A: One of the things that I really wanted to achieve—we all really wanted to achieve with our show—is to show that the same issues are playing out on the Canadian stage with the same urgency that they are everywhere else. We’re so used to thinking of ourselves as sidelined from these great debates and these great earth-shattering events, and we’re not. And in fact, the more research and the more people I spoke to, the more I discovered just how much we’re not, how in fact all of these things, from child slavery to terrorism, to every kind of international crime imaginable is going on here quite rampantly including espionage—we have something like ten thousand Chinese agents in this country. It’s phenomenal.

Q: And you’re tapping into this now.
A: Exactly! It’s just been waiting for us to start telling stories about. When we first started, we would get a response like [sarcastically] ‘oh, you’re going to have a show about border guards, that sounds exciting,’ but no, we’re telling—I think of it as an exciting police procedural for the global age, because it’s showing where Canada interacts with the rest of the world. On that stage, we are players.

Q: You were mentioning experts you’d talked to—can you tell me a little more about that?
A: We have a connection with CSIS—I don’t think he wants me to tell you his name though—a kind of highly-placed CSIS agent who we speak to. We have a few wonderful ETF and SWAT people that we speak to. We try and pick the brains of people like Misha Glenny, who’s just written a book about the globalisation of crime.

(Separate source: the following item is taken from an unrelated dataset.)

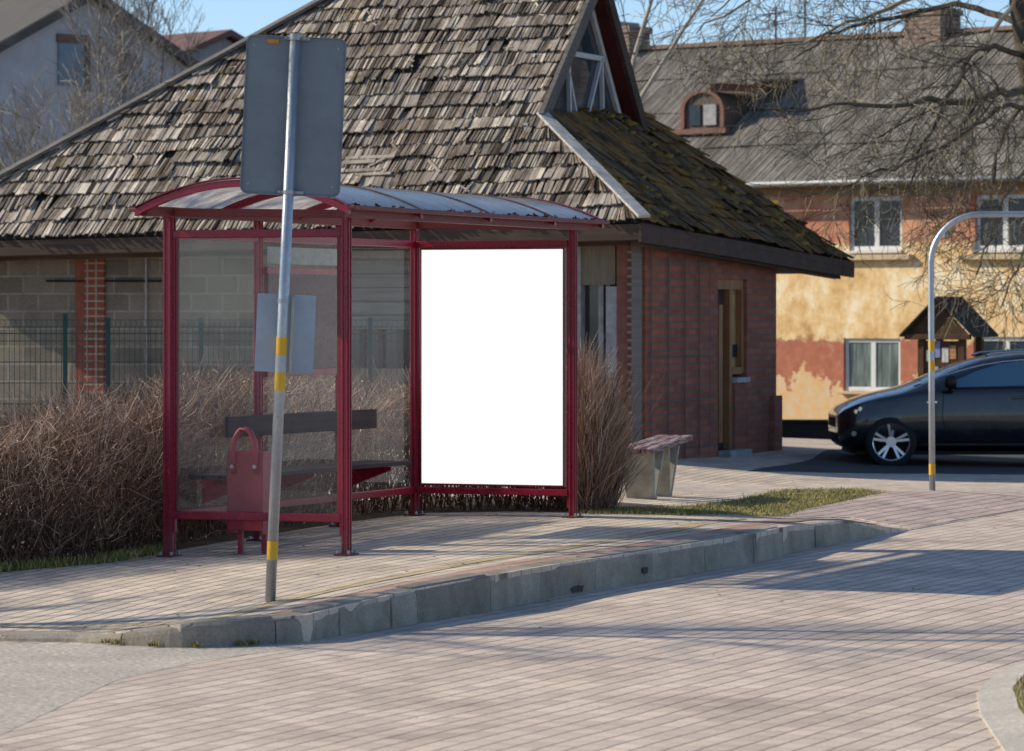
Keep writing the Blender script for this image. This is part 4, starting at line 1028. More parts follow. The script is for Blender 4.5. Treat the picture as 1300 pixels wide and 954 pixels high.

I attended a wonder question-and-answer thing with Ahmed Rashid who wrote a book called Descent into Chaos. [Series creator] Peter Raymont, whose documentaries were a sort of jumping-off point, has a myriad of connections through the Canadian government, and as a long-standing documentarian, has a lot of people that he can put us in touch with when we need it. For instance, we’ve just been doing a story on Tamil gangs, and made a lot of use of one of Peter’s sources. It’s not that we try to get it right—we try not to get it wrong, and what we do is we tell stories. They aren’t factual, they aren’t based on any individual case. We know, for instance in the story that you mentioned, we can read books about child soldiers and we all know about international adoptions and celebrity adoptions, but what it comes down to is a good story. It’s not based on any particular story, any particular case, and we try to do it credibly. We don’t make any claims that we are casting light in any detailed way on any of these issues. We’re just kind of opening it up and trying to tell a good story.

Q: But at the same time, telling a story like that is going to bring attention to those kinds of issues.
A: It pushes it into the public forum for sure, and I think that’s what television should do is provide conversation for people who want to discuss the world that they’re living in. It’s a jumping-off point, but that’s not our main goal. Our main goal is to entertain our audience, let them feel that they’ve spent an hour not too wastefully.

Q: And your CSIS contact doesn’t take too unkindly to the fact that CSIS is portrayed a bit more darkly in this series?
A: [laughs] I think that’s one of the reasons he’s so willing to talk to us, because he’s so highly placed, is that he’d like to gently correct our misapprehensions of CSIS. But I have to say that other people that we’ve spoken to in other agencies have consistently told us—and of course Agent Mannering is not based on any individual all, he’s a complete fabrication—but there is someone in CSIS that reminds a lot of people of. [laughs] You’ve seen the one about the stop-loss. One of the odd things that happens to us is that sometimes the headlines seem to follow us around, and in that case, it was the week that we were shooting, and there had been a number obviously—I was just interested because I happened to notice in my neighbourhood that there was a group forming to support American deserters, and I’m old enough to remember American draft dodgers, and this stop-loss thing was a new wrinkle on it because it meant that it was effectively a draft, and while we were shooting, there was the case of Jeremy Hinzman that he was allowed to stay in the country—he was blocked from being deported. I always find it really interesting when we’ve managed to get to a story, to anticipate what’s going to be on people’s lines and then the headlines. And then other times it’s just sheer [luck]. The week that our show about black market organ trafficking hit was the same week that the big black market organ trafficking story with the Canadian connection in India. So sometimes it’s just serendipitous.

Q: And it could also say that you’re on the pulse.
A: That would be nice. [...]  One of the things I was thinking about when I was thinking about this “24 with a conscience” thing is that torture is another factor there. In that 24, as we know, has embraced torture to a degree that alarms even the American military where they were actively trying to get them to tone it down because Cadets were embracing Jack Bauer as a model, and in the one episode where we try to deal with torture in episode 108, we try and come at it from a lot of different directions and not make any definitive decisions, but look at where that line is drawn, and how you draw it. We try examine those things instead of pronounce on them, and embrace them.